- WHAT THE TASK REQUIRES -
Retype, please, the listing from its opening line through the line that contains "const ss = (x, a, b)", both included, without the pictures.

- RECORDED INFORMATION -
- - -

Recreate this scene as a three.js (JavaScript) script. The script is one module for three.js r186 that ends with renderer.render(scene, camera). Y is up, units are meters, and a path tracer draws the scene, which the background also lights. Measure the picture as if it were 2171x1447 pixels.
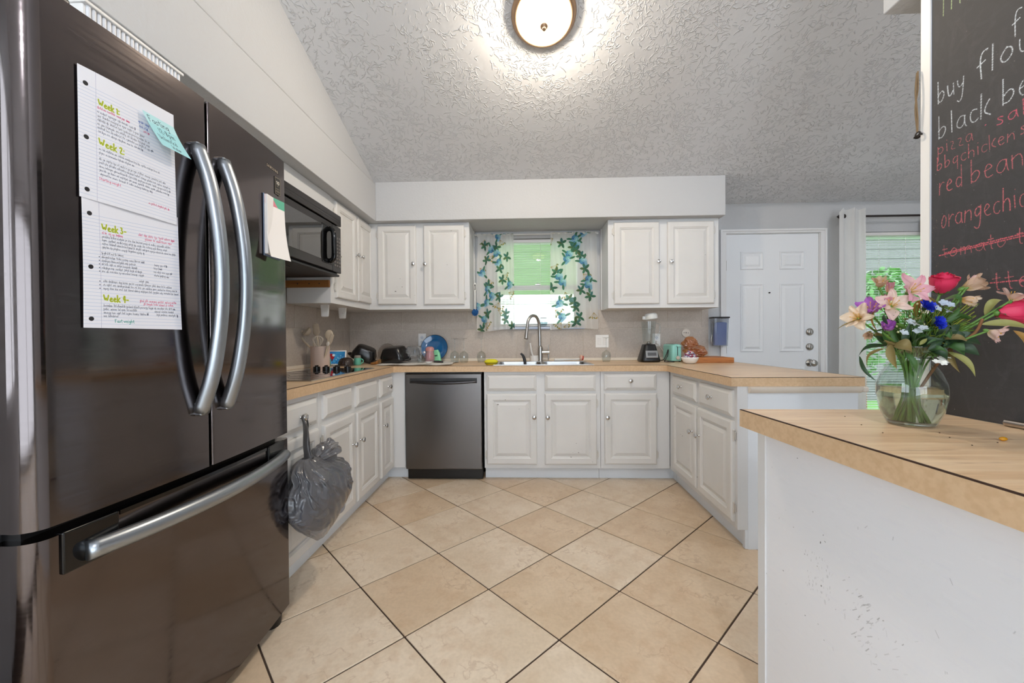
import * as THREE from 'three';
import { RoundedBoxGeometry } from 'three/addons/geometries/RoundedBoxGeometry.js';
import { mergeGeometries } from 'three/addons/utils/BufferGeometryUtils.js';

// ---------- camera, sky, exposure ----------
const scene = new THREE.Scene();
const camera = new THREE.PerspectiveCamera(2 * Math.atan(723.5 / 841.7) * 180 / Math.PI, 2171 / 1447, 0.03, 200);
camera.position.set(0, 1.111, 3.675);
camera.rotation.set(-0.0096, 0.0347, -0.0071, 'YXZ');
scene.add(camera);
const renderer = new THREE.WebGLRenderer({ antialias: true });
renderer.shadowMap.enabled = true;
renderer.toneMapping = THREE.LinearToneMapping;
renderer.toneMappingExposure = 0.84;
scene.background = new THREE.Color(0.8, 0.9, 1.0);
scene.backgroundIntensity = 6.5;
const KITCHEN_LAMP = 4.9, LIVING_FILL = 9.0, DINING_FILL = 3.0;  // kitchen lamp is in view; living and dining ones are added fill

// ---------- helpers ----------
let seed = 7;
const rnd = () => { seed = (seed + 0x6d2b79f5) | 0; let t = Math.imul(seed ^ (seed >>> 15), 1 | seed); t = (t + Math.imul(t ^ (t >>> 7), 61 | t)) ^ t; return ((t ^ (t >>> 14)) >>> 0) / 4294967296; };
const rr = (a, b) => a + (b - a) * rnd();
const { PI, sin, cos, abs, min, max, sqrt, pow, floor } = Math;
const V = (x, y, z) => new THREE.Vector3(x, y, z);
const ss = (x, a, b) => { const t = min(1, max(0, (x - a) / (b - a))); return t * t * (3 - 2 * t); };

function flat(g) { const o = g.index ? g.toNonIndexed() : g; for (const k of Object.keys(o.attributes)) if (!['position', 'normal', 'uv'].includes(k)) o.deleteAttribute(k); if (!o.attributes.normal) o.computeVertexNormals(); if (!o.attributes.uv) o.setAttribute('uv', new THREE.BufferAttribute(new Float32Array(o.attributes.position.count * 2), 2)); o.clearGroups(); return o; }
function merge(list) { const l = [].concat(list).map(flat); return l.length === 1 ? l[0] : mergeGeometries(l); }
function metric(g, off = 0) {      // uv in metres, by the way each face looks
  const p = g.attributes.position, u = new Float32Array(p.count * 2), a = V(), b = V(), c = V(), n = V();
  for (let i = 0; i < p.count; i += 3) {
    a.fromBufferAttribute(p, i); b.fromBufferAttribute(p, i + 1); c.fromBufferAttribute(p, i + 2);
    n.copy(b).sub(a).cross(c.clone().sub(a)); const x = abs(n.x), y = abs(n.y), z = abs(n.z);
    [a, b, c].forEach((q, k) => { const [s, t] = x >= y && x >= z ? [q.z, q.y] : y >= z ? [q.x, q.z] : [q.x, q.y]; u[(i + k) * 2] = s + off; u[(i + k) * 2 + 1] = t + off * 0.7; });
  }
  g.setAttribute('uv', new THREE.BufferAttribute(u, 2)); return g;
}
const used = {};
const numbered = (n) => { used[n] = (used[n] ?? -1) + 1; return used[n] ? n + '_' + String(used[n]).padStart(3, '0') : n; };
function obj(name, geos, mat, parent, keepUV) {
  let g = merge(geos);
  if (mat.userData.metric && !keepUV) g = metric(g, mat.userData.shift ? rr(0, 3) : 0);
  const m = new THREE.Mesh(g, mat); m.name = name; m.castShadow = m.receiveShadow = true;
  (parent ?? scene).add(m); if (!parent) m.name = numbered(name); return m;
}
function thing(name, label, category, [x, y, z] = [0, 0, 0], turn = 0, group) {
  const o = new THREE.Group(); o.name = numbered(name); scene.add(o); o.position.set(x, y, z); o.rotation.y = turn;
  return tag(o, label, category, group);
}
function tag(o, label, category, group, kind) { o.userData = { label, category }; if (group) o.userData.group = group; if (kind) o.userData.kind = kind; return o; }
function struct(name, geos, mat, label) { const o = obj(name, geos, mat); o.userData = { kind: 'structure', label, category: name.split('_')[0] }; return o; }
const at = (g, x = 0, y = 0, z = 0) => g.translate(x, y, z);
const rot = (g, x = 0, y = 0, z = 0) => { if (x) g.rotateX(x); if (y) g.rotateY(y); if (z) g.rotateZ(z); return g; };
const box = (w, h, d, x = 0, y = 0, z = 0, r = 0) => at(r ? new RoundedBoxGeometry(w, h, d, 2, r) : new THREE.BoxGeometry(w, h, d), x, y, z);
const span = (x0, x1, y0, y1, z0, z1, r = 0) => box(x1 - x0, y1 - y0, z1 - z0, (x0 + x1) / 2, (y0 + y1) / 2, (z0 + z1) / 2, r);
const lathe = (pts, seg = 32) => new THREE.LatheGeometry(pts.map((p) => new THREE.Vector2(p[0], p[1])), seg);
const cyl = (r0, r1, h, seg = 20) => new THREE.CylinderGeometry(r1, r0, h, seg);
const ball = (r, x = 0, y = 0, z = 0, sx = 1, sy = 1, sz = 1, n = 16) => at(new THREE.SphereGeometry(r, n, max(6, n * 0.7 | 0)).scale(sx, sy, sz), x, y, z);
const curve = (pts) => new THREE.CatmullRomCurve3(pts.map((p) => V(...p)));
const tube = (pts, r, seg = 8, n) => new THREE.TubeGeometry(curve(pts), n ?? max(6, pts.length * 6), r, seg, false);
function taper(pts, radii, seg = 8, n = 20, flatness = 1, capped = true) {     // swept round bar whose radius runs through the list radii
  const c = curve(pts), f = c.computeFrenetFrames(n, false), P = [], I = [];
  for (let i = 0; i <= n; i++) {
    const t = i / n, p = c.getPointAt(t), k = t * (radii.length - 1), j = min(radii.length - 2, floor(k)), r = radii[j] + (radii[j + 1] - radii[j]) * (k - j);
    for (let s = 0; s < seg; s++) { const a = s / seg * 2 * PI; const q = p.clone().addScaledVector(f.normals[i], cos(a) * r).addScaledVector(f.binormals[i], sin(a) * r * flatness); P.push(q.x, q.y, q.z); }
  }
  for (let i = 0; i < n; i++) for (let s = 0; s < seg; s++) { const a = i * seg + s, b = i * seg + (s + 1) % seg; I.push(a, b, a + seg, b, b + seg, a + seg); }
  if (capped) { const e = [c.getPointAt(0), c.getPointAt(1)]; e.forEach((q, k) => { const o = P.length / 3; P.push(q.x, q.y, q.z); for (let s = 0; s < seg; s++) { const a = k * n * seg + s, b = k * n * seg + (s + 1) % seg; k ? I.push(a, b, o) : I.push(b, a, o); } }); }
  const g = new THREE.BufferGeometry(); g.setAttribute('position', new THREE.Float32BufferAttribute(P, 3)); g.setIndex(I); g.computeVertexNormals(); return g;
}
// nested rectangles [inset, height] -> a moulded panel lying in xy, its front towards +z
function ringPanel(w, h, rings) {
  const P = []; const corner = ([i, d]) => [[-w / 2 + i, -h / 2 + i, d], [w / 2 - i, -h / 2 + i, d], [w / 2 - i, h / 2 - i, d], [-w / 2 + i, h / 2 - i, d]];
  const quad = (a, b, c, d) => P.push(...a, ...b, ...c, ...a, ...c, ...d);
  for (let k = 0; k + 1 < rings.length; k++) { const A = corner(rings[k]), B = corner(rings[k + 1]); for (let s = 0; s < 4; s++) quad(A[s], A[(s + 1) % 4], B[(s + 1) % 4], B[s]); }
  const C = corner(rings.at(-1)); quad(...C);
  const g = new THREE.BufferGeometry(); g.setAttribute('position', new THREE.Float32BufferAttribute(P, 3)); g.computeVertexNormals(); return g;
}
// rings {y, a, b, n, x, z}: rounded-square sections joined upwards
function loft(rings, seg = 32, capB = true, capT = true) {
  const P = [], I = [];
  for (const { y, a, b = a, n = 2, x = 0, z = 0 } of rings) for (let s = 0; s < seg; s++) { const t = s / seg * 2 * PI, c = cos(t), d = sin(t); P.push(x + Math.sign(c) * pow(abs(c), 2 / n) * a, y, z + Math.sign(d) * pow(abs(d), 2 / n) * b); }
  for (let i = 0; i + 1 < rings.length; i++) for (let s = 0; s < seg; s++) { const a = i * seg + s, b = i * seg + (s + 1) % seg; I.push(a, a + seg, b, b, a + seg, b + seg); }
  const cap = (i, up) => { const r = rings[i], o = P.length / 3; P.push(r.x ?? 0, r.y, r.z ?? 0); for (let s = 0; s < seg; s++) { const a = i * seg + s, b = i * seg + (s + 1) % seg; up ? I.push(a, o, b) : I.push(a, b, o); } };
  if (capB) cap(0, false); if (capT) cap(rings.length - 1, true);
  const g = new THREE.BufferGeometry(); g.setAttribute('position', new THREE.Float32BufferAttribute(P, 3)); g.setIndex(I); g.computeVertexNormals(); return g;
}
function patch(nu, nv, f) {       // a sheet f(u, v) -> [x, y, z]
  const P = [], U = [], I = [];
  for (let j = 0; j <= nv; j++) for (let i = 0; i <= nu; i++) { P.push(...f(i / nu, j / nv)); U.push(i / nu, j / nv); }
  for (let j = 0; j < nv; j++) for (let i = 0; i < nu; i++) { const a = j * (nu + 1) + i, b = a + nu + 1; I.push(a, a + 1, b, b, a + 1, b + 1); }
  const g = new THREE.BufferGeometry(); g.setAttribute('position', new THREE.Float32BufferAttribute(P, 3)); g.setAttribute('uv', new THREE.Float32BufferAttribute(U, 2)); g.setIndex(I); g.computeVertexNormals(); return g;
}
function plan(points, y0, y1, holes = []) {   // a polygon of [x, z] raised from y0 to y1
  const s = new THREE.Shape(points.map(([x, z]) => new THREE.Vector2(x, -z)));
  for (const h of holes) s.holes.push(new THREE.Path(h.map(([x, z]) => new THREE.Vector2(x, -z))));
  return at(new THREE.ExtrudeGeometry(s, { depth: y1 - y0, bevelEnabled: false }).rotateX(-PI / 2), 0, y0, 0);
}
const rect = (x0, x1, z0, z1) => [[x0, z0], [x1, z0], [x1, z1], [x0, z1]];

// ---------- textures ----------
const hash = (x, y, s) => { let h = Math.imul(x, 374761393) ^ Math.imul(y, 668265263) ^ Math.imul(s, 2147483647 ^ 0x5bd1e995); h = Math.imul(h ^ (h >>> 13), 1274126177); return ((h ^ (h >>> 16)) >>> 0) / 4294967296; };
function pn(x, y, px, py, s) { const X = floor(x), Y = floor(y), a = x - X, b = y - Y, u = a * a * (3 - 2 * a), v = b * b * (3 - 2 * b), w = (i, p) => ((i % p) + p) % p; const h = (i, j) => hash(w(X + i, px), w(Y + j, py), s); return (h(0, 0) * (1 - u) + h(1, 0) * u) * (1 - v) + (h(0, 1) * (1 - u) + h(1, 1) * u) * v; }
function fbm(u, v, px, py, oct, s) { let t = 0, a = 0.5, k = 0; for (let i = 0; i < oct; i++) { t += a * pn(u * px, v * py, px, py, s + i * 17); k += a; a *= 0.5; px *= 2; py *= 2; } return t / k; }
function finish(t, srgb, size = 1, size2 = size) { if (srgb) t.colorSpace = THREE.SRGBColorSpace; t.wrapS = t.wrapT = THREE.RepeatWrapping; t.magFilter = THREE.LinearFilter; t.repeat.set(1 / size, 1 / size2); t.needsUpdate = true; return t; }
function pixels(w, h, f, srgb, size, size2) { const d = new Uint8Array(w * h * 4); for (let y = 0; y < h; y++) for (let x = 0; x < w; x++) { const c = f((x + 0.5) / w, (y + 0.5) / h), o = (y * w + x) * 4; if (typeof c === 'number') d[o] = d[o + 1] = d[o + 2] = max(0, min(255, c)); else for (let k = 0; k < 3; k++) d[o + k] = max(0, min(255, c[k])); d[o + 3] = 255; } return finish(new THREE.DataTexture(d, w, h), srgb, size, size2); }
function canvas(w, h, draw, srgb = true) { const c = document.createElement('canvas'); c.width = w; c.height = h; draw(c.getContext('2d'), w, h); const t = finish(new THREE.CanvasTexture(c), srgb); t.wrapS = t.wrapT = THREE.ClampToEdgeWrapping; return t; }
const mixc = (a, b, t) => a.map((x, i) => x + (b[i] - x) * t);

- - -

- RESPONSE TO THIS TASK -
Recreate this scene as a three.js (JavaScript) script. The script is one module for three.js r186 that ends with renderer.render(scene, camera). Y is up, units are meters, and a path tracer draws the scene, which the background also lights. Measure the picture as if it were 2171x1447 pixels.
import * as THREE from 'three';
import { RoundedBoxGeometry } from 'three/addons/geometries/RoundedBoxGeometry.js';
import { mergeGeometries } from 'three/addons/utils/BufferGeometryUtils.js';

// ---------- camera, sky, exposure ----------
const scene = new THREE.Scene();
const camera = new THREE.PerspectiveCamera(2 * Math.atan(723.5 / 841.7) * 180 / Math.PI, 2171 / 1447, 0.03, 200);
camera.position.set(0, 1.111, 3.675);
camera.rotation.set(-0.0096, 0.0347, -0.0071, 'YXZ');
scene.add(camera);
const renderer = new THREE.WebGLRenderer({ antialias: true });
renderer.shadowMap.enabled = true;
renderer.toneMapping = THREE.LinearToneMapping;
renderer.toneMappingExposure = 0.84;
scene.background = new THREE.Color(0.8, 0.9, 1.0);
scene.backgroundIntensity = 6.5;
const KITCHEN_LAMP = 4.9, LIVING_FILL = 9.0, DINING_FILL = 3.0;  // kitchen lamp is in view; living and dining ones are added fill

// ---------- helpers ----------
let seed = 7;
const rnd = () => { seed = (seed + 0x6d2b79f5) | 0; let t = Math.imul(seed ^ (seed >>> 15), 1 | seed); t = (t + Math.imul(t ^ (t >>> 7), 61 | t)) ^ t; return ((t ^ (t >>> 14)) >>> 0) / 4294967296; };
const rr = (a, b) => a + (b - a) * rnd();
const { PI, sin, cos, abs, min, max, sqrt, pow, floor } = Math;
const V = (x, y, z) => new THREE.Vector3(x, y, z);
const ss = (x, a, b) => { const t = min(1, max(0, (x - a) / (b - a))); return t * t * (3 - 2 * t); };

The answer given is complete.